WORK TO BE COMPLETED – Only the span from the line containing "Recreate this scene" down to the line containing "return math.atan2(d.x, d.y), math.asin(d.z)" is to be printed, exactly and inclusively, with pictures omitted.

'''

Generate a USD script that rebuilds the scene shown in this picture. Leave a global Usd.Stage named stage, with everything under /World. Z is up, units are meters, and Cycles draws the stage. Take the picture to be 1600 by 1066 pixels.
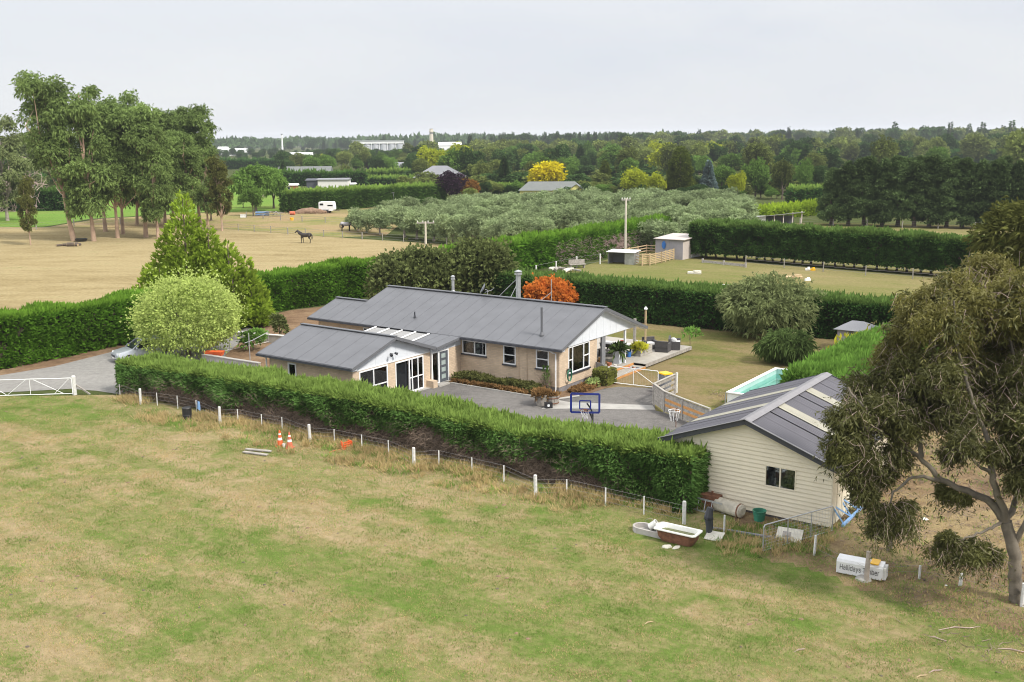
import math, random
import numpy as np, trimesh, usdkit, meshkit
from pxr import Usd, UsdGeom, UsdLux, UsdShade, Gf, Sdf, Vt
from shapely.geometry import Polygon, LineString, Point, box as sbox
stage = Usd.Stage.CreateInMemory()
UsdGeom.SetStageUpAxis(stage, 'Z'); UsdGeom.SetStageMetersPerUnit(stage, 1.0)
World = UsdGeom.Xform.Define(stage, '/World'); stage.SetDefaultPrim(World.GetPrim())
UsdGeom.Scope.Define(stage, '/World/Looks')

# ---------------------------------------------------------------- camera (a drone 15 m up, looking slightly down)
FPX, CX, CY, HZ, ROLL, CAMZ = 1600.0, 800.0, 533.0, 217.0, 0.0085, 15.0
_p = math.atan((CY - HZ) / FPX)
_f = np.array([0, math.cos(_p), -math.sin(_p)]); _u0 = np.array([0, math.sin(_p), math.cos(_p)]); _r0 = np.array([1.0, 0, 0])
_r = math.cos(ROLL) * _r0 - math.sin(ROLL) * _u0
_u = math.cos(ROLL) * _u0 + math.sin(ROLL) * _r0
CAM = np.array([0, 0, CAMZ])
cam = UsdGeom.Camera.Define(stage, '/World/camera')
cam.CreateHorizontalApertureAttr(36.0); cam.CreateVerticalApertureAttr(36.0 * 682 / 1024); cam.CreateFocalLengthAttr(36.0)
cam.CreateClippingRangeAttr(Gf.Vec2f(0.5, 20000.0))
EXPOSURE = 1.58
cam.CreateExposureAttr(EXPOSURE)
cam.AddTransformOp().Set(Gf.Matrix4d(*_r, 0, *_u, 0, *(-_f), 0, *CAM, 1))

# ---------------------------------------------------------------- daylight: bright overcast sky and a soft sun behind thin cloud
SUN_EL, SUN_AZ = math.radians(46), math.radians(128)          # azimuth from +y towards +x: right and behind the camera
sdir = np.array([math.cos(SUN_EL) * math.sin(SUN_AZ), math.cos(SUN_EL) * math.cos(SUN_AZ), math.sin(SUN_EL)])
sun = UsdLux.DistantLight.Define(stage, '/World/sun')
sun.CreateNormalizeAttr(True); sun.CreateIntensityAttr(0.4); sun.CreateAngleAttr(10.0); sun.CreateColorAttr(Gf.Vec3f(1.0, 0.94, 0.85))
def _look(zdir):
    z = zdir / np.linalg.norm(zdir); x = np.cross([0, 0, 1], z); x /= np.linalg.norm(x); y = np.cross(z, x)
    return Gf.Matrix4d(*x, 0, *y, 0, *z, 0, 0, 0, 0, 1)
sun.AddTransformOp().Set(_look(sdir))

class NG:
    """Cycles node graph builder: returns 'node.output' strings that feed later nodes."""
    def __init__(s): s.n, s.l = {}, []
    def add(s, typ, out, **kw):
        name = f'n{len(s.n)}'; inp = {}
        for k, v in kw.items():
            if isinstance(v, str) and v.startswith('n') and '.' in v: s.l.append((v, f'{name}.{k}'))
            else: inp[k] = v
        s.n[name] = (typ, inp)
        return f'{name}.{out}'
    def pos(s): return s.add('geometry', 'position')
    def obj(s): return s.add('texture_coordinate', 'object')
    def rnd(s): return s.add('geometry', 'random_per_island')
    def orand(s): return s.add('object_info', 'random')
    def noise(s, v, scale, detail=3.0, rough=0.55, dist=0.0): return s.add('noise_texture', 'fac', vector=v, scale=scale, detail=detail, roughness=rough, distortion=dist)
    def ramp(s, f, stops, interp=True): return s.add('rgb_ramp', 'color', fac=f, ramp=stops, interpolate=interp)
    def mix(s, f, a, b, mode='mix'): return s.add('mix_color', 'result', fac=f, a=a, b=b, blend_type=mode)
    def math(s, op, a, b=0.5, clamp=False): return s.add('math', 'value', math_type=op, value1=a, value2=b, use_clamp=clamp)
    def rng(s, f, a, b, c=0.0, d=1.0): return s.add('map_range', 'result', value=f, from_min=a, from_max=b, to_min=c, to_max=d, clamp=True)
    def dot(s, v, d): return s.add('vector_math', 'value', math_type='dot_product', vector1=v, vector2=d)
    def vec(s, x, y, z=0.0): return s.add('combine_xyz', 'vector', x=x, y=y, z=z)
    def bump(s, h, strength=0.4, dist=0.02): return s.add('bump', 'normal', height=h, strength=strength, distance=dist)
    def attr(s, a): return s.add('attribute', 'fac', attribute=a)
    def make(s, name, surface=None, volume=None): return usdkit.material(stage, f'/World/Looks/{name}', s.n, s.l, surface=surface, volume=volume)

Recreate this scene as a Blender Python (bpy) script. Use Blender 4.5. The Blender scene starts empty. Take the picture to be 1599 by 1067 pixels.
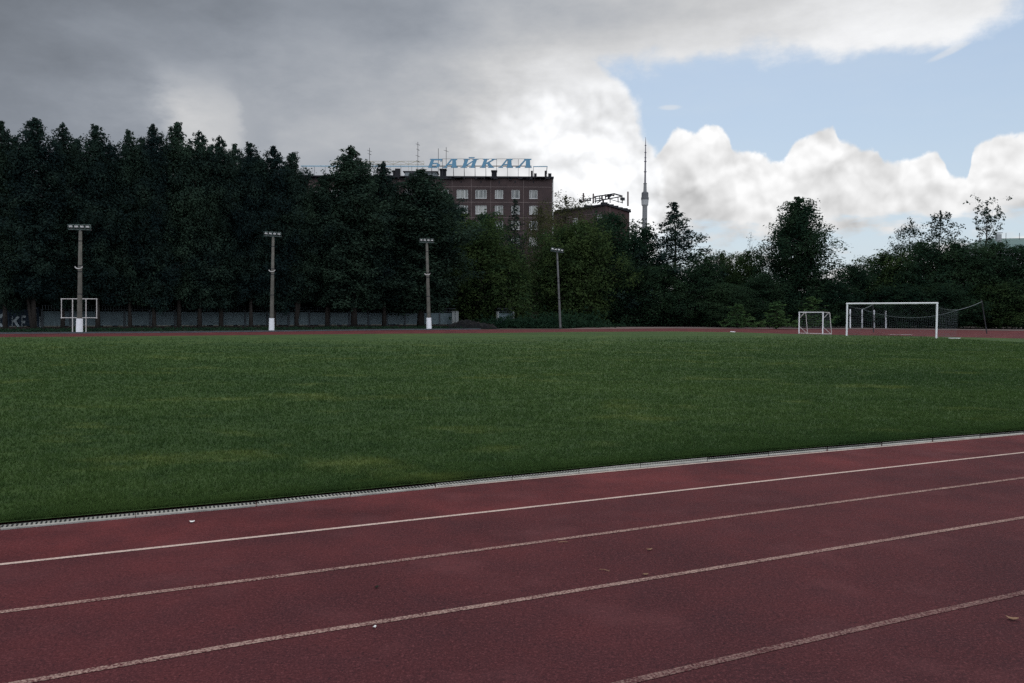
import bpy, math, random
import numpy as np
from mathutils import Vector, Matrix
R = math.radians
sc = bpy.context.scene
col = sc.collection
random.seed(7)

# ------------------------------------------------------------------ camera
F_PX, CX, CY, EYE = 1260.0, 799.5, 533.5, 1.65
PITCH, ROLL = math.atan(45.5 / F_PX), R(0.3)
Fv = Vector((0, math.cos(PITCH), -math.sin(PITCH)))
R0 = Vector((1, 0, 0)); U0 = Vector((0, math.sin(PITCH), math.cos(PITCH)))
IX = R0 * math.cos(ROLL) + U0 * math.sin(ROLL)
IY = -R0 * math.sin(ROLL) + U0 * math.cos(ROLL)
cam_d = bpy.data.cameras.new('camera'); cam = bpy.data.objects.new('camera', cam_d); col.objects.link(cam)
M = Matrix((IX, IY, -Fv)).transposed().to_4x4(); M.translation = Vector((0, 0, EYE))
cam.matrix_world = M
cam_d.sensor_width = 36; cam_d.lens = 36 * F_PX / 1599; cam_d.clip_end = 20000; cam_d.clip_start = 0.05
sc.camera = cam

def ray(px, py): return Fv + IX * ((px - CX) / F_PX) - IY * ((py - CY) / F_PX)
def G(px, py, z=0.0):                      # point of the ground seen at a photo pixel
    d = ray(px, py); t = (z - EYE) / d.z
    return Vector((d.x * t, d.y * t, z))
def P(px, py, Y):                          # point at depth Y seen at a photo pixel
    d = ray(px, py); t = Y / d.y
    return Vector((d.x * t, Y, EYE + d.z * t))
def B(px, Y):                              # foot on the ground at depth Y under photo column px
    py = 490 + F_PX * EYE / Y
    for _ in range(4):
        p = P(px, py, Y); py += p.z * F_PX / Y
    p.z = 0
    return p
def azel(px, py):
    d = ray(px, py).normalized()
    return math.atan2(d.x, d.y), math.asin(d.z)

# ------------------------------------------------------------------ object helpers
def tag(o, label=None, cat=None, group=None, kind=None):
    if label: o['label'] = label
    if cat: o['category'] = cat
    if group: o['group'] = group
    if kind: o['kind'] = kind
    return o
def empty(name, loc, label, cat, group=None):
    o = bpy.data.objects.new(name, None); col.objects.link(o); o.location = loc
    o.empty_display_size = 0.3
    return tag(o, label, cat, group)
class MB:
    def __init__(s): s.v = []; s.f = []
    def box(s, c, size, X=(1, 0, 0), Z=(0, 0, 1)):
        X = Vector(X).normalized(); Z = Vector(Z); Yv = Z.cross(X).normalized(); Z = X.cross(Yv).normalized()
        c = Vector(c); n = len(s.v); a, b, d = (q / 2 for q in size)
        for sz in (-d, d):
            for sx, sy in ((-a, -b), (a, -b), (a, b), (-a, b)):
                s.v.append(c + X * sx + Yv * sy + Z * sz)
        s.f += [tuple(n + i for i in q) for q in ((3, 2, 1, 0), (4, 5, 6, 7), (0, 1, 5, 4), (1, 2, 6, 5), (2, 3, 7, 6), (3, 0, 4, 7))]
        return s
    def bar(s, p, q, w, h=None):
        p, q = Vector(p), Vector(q); d = q - p; h = h or w
        up = Vector((0, 0, 1)) if abs(d.normalized().z) < 0.95 else Vector((0, 1, 0))
        up = (up - d.normalized() * up.dot(d.normalized())).normalized()
        return s.box((p + q) / 2, (d.length, w, h), d, up)
    def tube(s, pts, rad, n=8, cap=True):
        pts = [Vector(p) for p in pts]
        if not hasattr(rad, '__len__'): rad = [rad] * len(pts)
        base = len(s.v); ref = None
        for i, p in enumerate(pts):
            d = (pts[min(i + 1, len(pts) - 1)] - pts[max(i - 1, 0)]).normalized()
            if ref is None: ref = Vector((1, 0, 0)) if abs(d.x) < 0.8 else Vector((0, 1, 0))
            a = (ref - d * ref.dot(d)).normalized(); b = d.cross(a); ref = a
            for k in range(n):
                t = 2 * math.pi * k / n
                s.v.append(p + (a * math.cos(t) + b * math.sin(t)) * rad[i])
        for i in range(len(pts) - 1):
            for k in range(n):
                a0 = base + i * n + k; a1 = base + i * n + (k + 1) % n
                s.f.append((a0, a1, a1 + n, a0 + n))
        if cap:
            s.f.append(tuple(base + k for k in reversed(range(n))))
            s.f.append(tuple(base + (len(pts) - 1) * n + k for k in range(n)))
        return s
    def prism(s, poly, a, b):              # poly: 3D points of one face; extruded by vector from a*dir to b*dir
        n = len(s.v); m = len(poly)
        for p in poly: s.v.append(Vector(p) + Vector(a))
        for p in poly: s.v.append(Vector(p) + Vector(b))
        s.f.append(tuple(n + i for i in range(m))); s.f.append(tuple(n + m + i for i in reversed(range(m))))
        for i in range(m):
            j = (i + 1) % m; s.f.append((n + j, n + i, n + m + i, n + m + j))
        return s
    def quad(s, *ps):
        n = len(s.v); s.v += [Vector(p) for p in ps]; s.f.append(tuple(range(n, n + len(ps)))); return s
    def build(s, name, mat, parent=None, smooth=False, recalc=True):
        me = bpy.data.meshes.new(name)
        off = Vector(parent.matrix_basis.translation) if parent else Vector((0, 0, 0))
        if parent and parent.parent: off = off + Vector(parent.parent.matrix_basis.translation)
        me.from_pydata([tuple(v - off) for v in s.v], [], s.f)
        if recalc:
            import bmesh
            bm = bmesh.new(); bm.from_mesh(me); bmesh.ops.recalc_face_normals(bm, faces=bm.faces); bm.to_mesh(me); bm.free()
        me.materials.append(mat)
        if smooth: me.polygons.foreach_set('use_smooth', [True] * len(me.polygons))
        o = bpy.data.objects.new(name, me); col.objects.link(o)
        if parent: o.parent = parent
        return o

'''

OUTPUT –
Recreate this scene as a Blender Python (bpy) script. Use Blender 4.5. The Blender scene starts empty. Take the picture to be 1599 by 1067 pixels.
import bpy, math, random
import numpy as np
from mathutils import Vector, Matrix
R = math.radians
sc = bpy.context.scene
col = sc.collection
random.seed(7)

# ------------------------------------------------------------------ camera
F_PX, CX, CY, EYE = 1260.0, 799.5, 533.5, 1.65
PITCH, ROLL = math.atan(45.5 / F_PX), R(0.3)
Fv = Vector((0, math.cos(PITCH), -math.sin(PITCH)))
R0 = Vector((1, 0, 0)); U0 = Vector((0, math.sin(PITCH), math.cos(PITCH)))
IX = R0 * math.cos(ROLL) + U0 * math.sin(ROLL)
IY = -R0 * math.sin(ROLL) + U0 * math.cos(ROLL)
cam_d = bpy.data.cameras.new('camera'); cam = bpy.data.objects.new('camera', cam_d); col.objects.link(cam)
M = Matrix((IX, IY, -Fv)).transposed().to_4x4(); M.translation = Vector((0, 0, EYE))
cam.matrix_world = M
cam_d.sensor_width = 36; cam_d.lens = 36 * F_PX / 1599; cam_d.clip_end = 20000; cam_d.clip_start = 0.05
sc.camera = cam

def ray(px, py): return Fv + IX * ((px - CX) / F_PX) - IY * ((py - CY) / F_PX)
def G(px, py, z=0.0):                      # point of the ground seen at a photo pixel
    d = ray(px, py); t = (z - EYE) / d.z
    return Vector((d.x * t, d.y * t, z))
def P(px, py, Y):                          # point at depth Y seen at a photo pixel
    d = ray(px, py); t = Y / d.y
    return Vector((d.x * t, Y, EYE + d.z * t))
def B(px, Y):                              # foot on the ground at depth Y under photo column px
    py = 490 + F_PX * EYE / Y
    for _ in range(4):
        p = P(px, py, Y); py += p.z * F_PX / Y
    p.z = 0
    return p
def azel(px, py):
    d = ray(px, py).normalized()
    return math.atan2(d.x, d.y), math.asin(d.z)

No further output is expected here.